I’m still caught between amusement & chagrin as I leave the building. I promptly fall into a temporal/cultural/architectural whirlpool of worlds, sparked by the building opposite.
This building.

Those bouncy cubes comprise the Deloitte Summit, a 24-storey office tower that opened in fall 2022 and has always struck me with its visual contrast to the rounded, spiralling forms of the library it faces — the 1995 work of Israeli-Canadian-American architect Moshe Safdie, a building lauded by Travel + Leisure magazine as one of the world’s “Beautiful Libraries.” (Up there with the Bodleian, in Oxford; the Library of Trinity College, in Dublin; the Stuttgart City Library, in Stuttgart; and the Bibliothèque Interuniversitaire de la Sorbonne, in Paris.)
Vancouver’s Merrick Architecture, Executive Architect for the Deloitte Summit, calls the tower’s design “a playful aggregation of reflective yet transparent stacked boxes.” Westbank, the project development company, says the cubes were inspired by this lamp, the work of 20th-c. Japanese artist Isamu Noguchi.

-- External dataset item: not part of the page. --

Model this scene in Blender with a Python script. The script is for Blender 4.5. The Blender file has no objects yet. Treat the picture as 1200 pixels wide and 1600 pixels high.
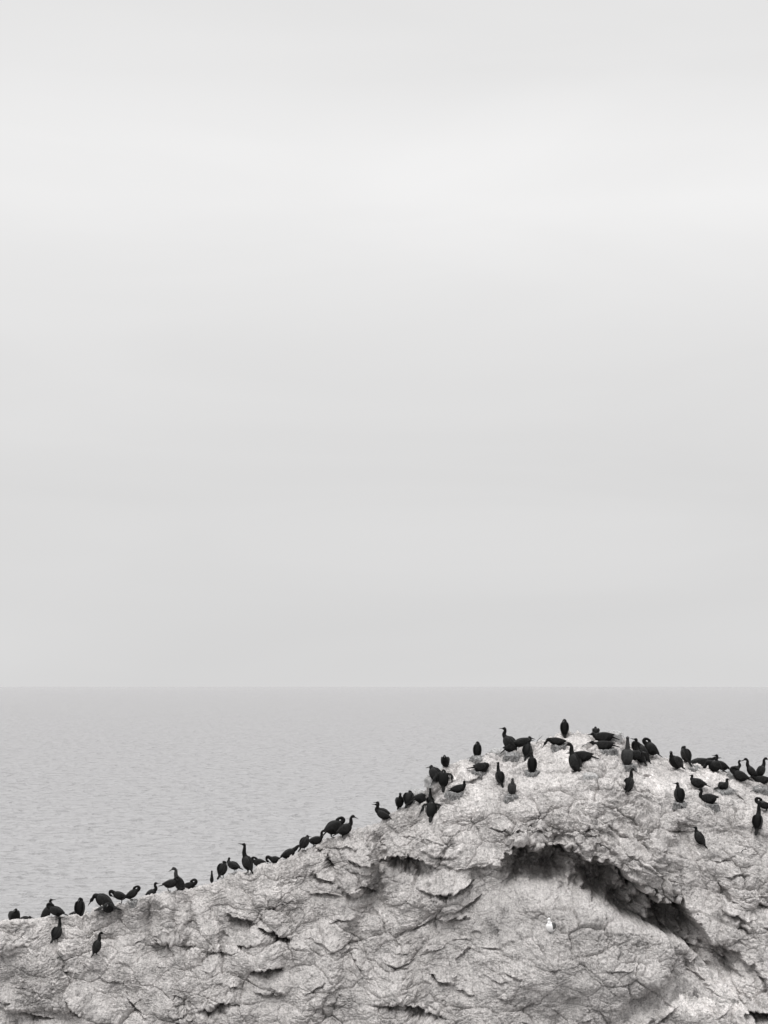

The urban architecture website Skyrise Vancouver says the design gives the tower “a sense of rotating motion that references the Colosseum-like Vancouver Public Library across the street.”
Me? I drop back to my native-Montrealer, 1960s world, and I say: oh yes, it references Safdie — but unintentionally, and not his Library Square project.
When my physical eye looks at the Vancouver building, my mind’s eye sees Habitat ’67, the Montreal housing complex that launched Safdie’s career and gave added punch to the exciting new design aesthetic of Expo ’67 as a whole.

See what I mean?
And then, full of all those worlds, I walk back down to Pender Street and catch a #19 for home.
It delivers no tutorials. I am left to my own thoughts, my own world, for the entire ride.


Liz
/ 9 May 2025Some nice architecture there with the buildings inside and out.
I love the fountain. The cube type building I would be looking at in amazement with not seeing anything like that before and I would also be trying to work out whether I like it or not.
icelandpenny
/ 16 May 2025I find I like the cubes, in their various eras & architects — stacked straight up it would be boring and brutal, but turned at angles and jumbled about, it seems playful — it’s also a way to offer more diverse views and more privacy for people inside
Liz
/ 16 May 2025It is certainly a playful idea. 😊
restlessjo
/ 9 May 2025What a day! I kind of envy you the architectural splendour you move through. My little world is quieter and more compact. Coincidentally I’ve just finished reading a novel about a guy imprisoned for life- This is How by M. J. Hyland. It sort of has a happy ending… Have a good weekend!
Lynette d'Arty-Cross
/ 10 May 2025Thanks for taking us along on your very interesting walk, Penny. Sights to behold, the ebb and flow of various people as they briefly whoosh past, architecture to admire.